Iwu’s We Said Enough Foundation was born out of the storm circling around the pervasive culture of sexual harassment and assault in the United States which reached a climax six months ago beginning with the #MeToo movement. Within weeks, it wasn’t just women in Hollywood coming forward with their stories, but women from every sector and demographic across the country, and all of them were calling for an end to their victimization based solely on gender, and that those guilty of harassment and assault be held accountable.

The power of one truth, when told by one voice is palpable, but the power of thousands of truths being shared by thousands of voices, is unstoppable.
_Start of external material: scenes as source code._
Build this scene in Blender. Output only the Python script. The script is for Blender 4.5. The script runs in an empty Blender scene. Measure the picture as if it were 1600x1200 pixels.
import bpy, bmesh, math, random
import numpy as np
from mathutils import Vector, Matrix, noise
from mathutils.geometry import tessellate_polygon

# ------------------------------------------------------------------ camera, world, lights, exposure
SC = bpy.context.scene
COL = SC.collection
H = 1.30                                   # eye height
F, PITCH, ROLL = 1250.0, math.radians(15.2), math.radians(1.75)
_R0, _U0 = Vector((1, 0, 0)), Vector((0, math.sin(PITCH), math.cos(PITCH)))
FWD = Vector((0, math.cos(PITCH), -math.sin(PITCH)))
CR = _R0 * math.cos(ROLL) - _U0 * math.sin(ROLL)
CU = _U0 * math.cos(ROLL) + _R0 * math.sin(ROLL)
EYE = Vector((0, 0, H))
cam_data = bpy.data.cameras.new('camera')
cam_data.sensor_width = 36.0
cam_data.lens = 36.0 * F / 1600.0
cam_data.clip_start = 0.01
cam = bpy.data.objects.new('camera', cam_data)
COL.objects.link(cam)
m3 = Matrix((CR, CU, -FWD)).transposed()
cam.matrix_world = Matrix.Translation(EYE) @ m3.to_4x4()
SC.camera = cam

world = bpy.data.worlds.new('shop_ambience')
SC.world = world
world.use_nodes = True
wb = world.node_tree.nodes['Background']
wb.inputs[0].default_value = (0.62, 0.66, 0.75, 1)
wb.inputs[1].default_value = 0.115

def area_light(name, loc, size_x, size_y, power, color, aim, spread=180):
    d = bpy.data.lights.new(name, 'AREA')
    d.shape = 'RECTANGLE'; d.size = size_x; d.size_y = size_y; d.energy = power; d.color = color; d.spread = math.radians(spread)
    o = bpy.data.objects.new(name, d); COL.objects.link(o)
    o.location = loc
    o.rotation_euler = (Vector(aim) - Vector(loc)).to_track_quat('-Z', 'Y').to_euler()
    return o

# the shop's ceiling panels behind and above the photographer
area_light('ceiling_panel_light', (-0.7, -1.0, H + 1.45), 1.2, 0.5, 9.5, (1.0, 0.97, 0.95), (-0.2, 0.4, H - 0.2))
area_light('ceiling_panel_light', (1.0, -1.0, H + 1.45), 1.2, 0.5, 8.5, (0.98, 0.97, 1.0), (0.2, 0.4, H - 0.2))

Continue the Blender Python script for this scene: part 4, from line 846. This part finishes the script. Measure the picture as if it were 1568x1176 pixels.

“As part of this movement for change, it is incumbent on us, who have the opportunity and the means, to protect those who don’t. We also need to continue to put pressure on Congress to make sure that there is protection in place for immigrant women and girls in this country.  America should never turn its back on a vulnerable mother, regardless of her immigration status. And as Americans, it’s up to us to fight for this. We must reevaluate, together, what it means to be patriotic.”

Iwu spoke passionately about her personal experience as a victim of sexual harassment, and that of many of her colleagues. Her reminder that silence is no longer an option was heard loud and clear. She spoke to the inspiring work of Tahirih, and the tireless efforts of those who are in the trenches day in and day out serving clients who need help giving volume to their voices because they are the most marginalized and thus the most easy to victimize and prey upon.

“Helping an immigrant woman or girl has a particularly transformative effect. When we help a mother end multigenerational cycles of female genital mutilation, child marriage, or domestic violence, we are changing the trajectory of history, of culture, and of communities. Every case that Tahirih litigates changes a life and the system.”

Iwu’s truth, which she so unabashedly shared with the packed house, is a truth shared by all of Tahirih’s clients, and with the support of champions like Adama, their truth is being heard and recognized at this very moment.